Going back to our choice: let's assume we can either live in a reality in which we discover alien life or live in a reality in which we invent interstellar travel and colonize our galaxy. It is less bad to only have humanity invent interstellar travel and colonize the galaxy, because no matter how advanced we become technologically, we'll never be able to fill all corners of the universe with sentience—only nature would be able to do that, which is why one hopes the phenomenon of life is indeed something very rare.

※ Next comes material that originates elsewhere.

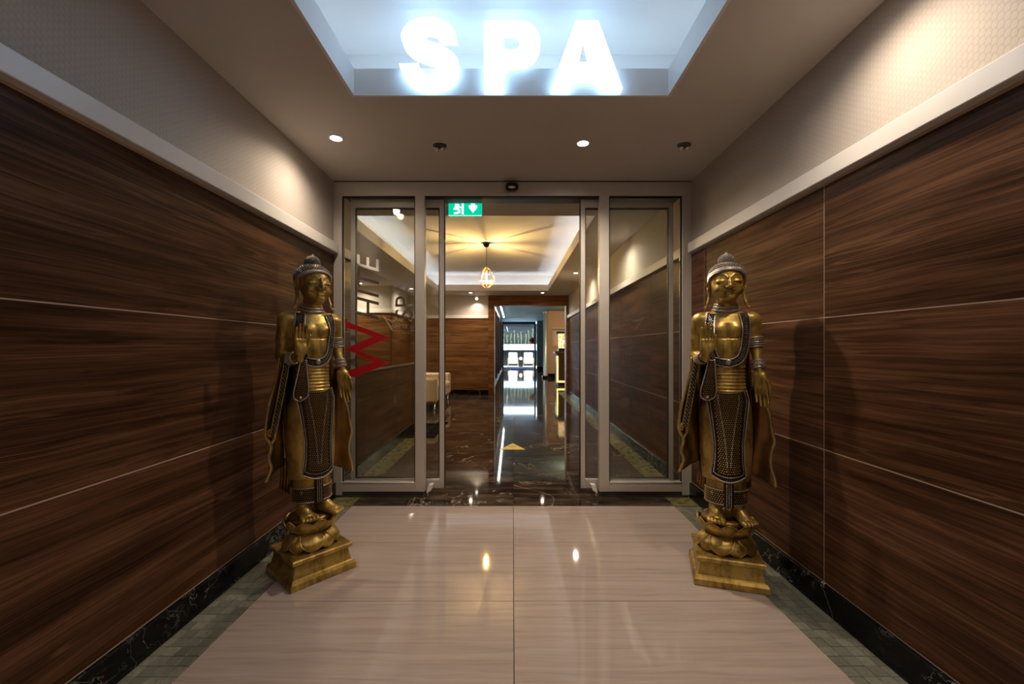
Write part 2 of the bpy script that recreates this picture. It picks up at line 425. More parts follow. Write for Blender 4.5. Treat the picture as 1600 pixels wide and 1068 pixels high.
def panel_wall(name, side, y0, y1, joints, label, far=False):
    """side wall along y with walnut panels, cream joints, trim and wallpaper"""
    s = side; X = XL if s < 0 else XR
    def bx(nm, m, dx0, dx1, a, b, z0, z1, par=None, c=0):
        xa, xb = X - s * dx0, X - s * dx1     # dx = distance from the wall plane into the room
        return B(nm, m, min(xa, xb), max(xa, xb), a, b, z0, z1, par, c)
    wl = struct(bx(name, 'joint', -.12, -.0016, y0, y1, 0, ZC), label, 'wall')
    ys = [y0] + joints + [y1]
    for i in range(len(ys) - 1):
        for k in range(3):
            bx('wood_panel', 'walnut_mid_lit' if far else 'walnut', -.003, .0, ys[i] + (.0025 if i else 0), ys[i + 1] - (.0025 if i < len(ys) - 2 else 0), ZJ[k] + .0025, ZJ[k + 1] - .0025, wl, .0006)
    bx('wallpaper', 'wallpaper', -.010, .0005, y0, y1, 1.95, ZC, wl)
    return wl, bx
def trim_strip(name, x0, x1, y0, y1, lab):
    return struct(B(name, 'trim', x0, x1, y0, y1, 1.912, 1.988, None, .003), lab, 'trim')
wl, bxl = panel_wall('wall_left', -1, Y0, DOOR + .36, [], 'walnut panelled left wall with grey hexagon wallpaper above the ledge')
wr, bxr = panel_wall('wall_right', 1, Y0, DOOR + .0, [-.5, .72, 1.94, 3.155], 'walnut panelled right wall with a vertical panel joint behind the statue')
trim_strip('trim_1', XL, XL + .042, Y0, DOOR - .02, 'pale lacquered ledge along the left wall')
trim_strip('trim_2', XR - .042, XR, Y0, DOOR - .02, 'pale lacquered ledge along the right wall')
trim_strip('trim_3', XL, XL + .042, DOOR + .12, DOOR + .36, 'short pale ledge just behind the doors on the left')
trim_strip('trim_4', XR - .042, XR, DOOR + .12, BACK, 'pale lacquered ledge on the right wall behind the doors')
struct(B('baseboard_left', 'black_marble', XL, XL + .02, Y0, DOOR, 0, .12, None, .003), 'black veined marble skirting along the left wall', 'baseboard')
struct(B('baseboard_right', 'black_marble', XR - .02, XR, Y0, DOOR, 0, .12, None, .003), 'black veined marble skirting along the right wall', 'baseboard')
wr2, _ = panel_wall('wall_right_far', 1, DOOR + .0, BACK, [4.37, 5.59, 6.81, 8.03, 9.25], 'walnut panelled right wall of the room behind the doors', True)
struct(B('baseboard_right_far', 'black_marble', XR - .02, XR, DOOR + .12, BACK, 0, .12, None, .003), 'black skirting on the right wall behind the doors', 'baseboard')
struct(B('wall_behind', 'wallpaper', XL, XR, Y0 - .12, Y0, 0, ZC), 'plain papered end wall of the entrance passage', 'wall')
# low panelled partition left of the passage behind the doors
par = struct(B('wall_partition', 'joint', XL - .12, XL - .010, DOOR + .36, 6.7, 0, .93), 'low walnut partition behind the left door leaf', 'wall')
for k, (a, b) in enumerate(((.12, .716), (.716, .93))):
    for y0, y1 in ((DOOR + .36, 5.2), (5.2, 6.7)): B('wood_panel', 'walnut_mid_lit', XL - .010, XL, y0 + .002, y1 - .002, a + .0025, b - .0025, par)
B('cap_board', 'walnut_mid_lit', XL - .13, XL + .005, DOOR + .36, 6.71, .93, .95, par, .003)
B('wood_panel', 'walnut_mid_lit', XL - .12, XL, 6.7, 6.712, .12, .93, par)
struct(B('baseboard_partition', 'black_marble', XL, XL + .02, DOOR + .12, 6.72, 0, .12, None, .003), 'black skirting along the low partition', 'baseboard')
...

However, it's still best that we don't spread our misery to the stars, even those we could maybe reach one day with interstellar technology, regardless of nature having sprung life elsewhere in the universe or not. The scenario we can hope for is that we'll neither discover life elsewhere in the universe nor invent practical ways to travel across interstellar space. The best scenario, given the amount of suffering the only planet we know to contain life has had for hundreds of millions of years, is for life to be confined here and, eventually, for life to die out in the next one billion years, with with the expansion of our Sun.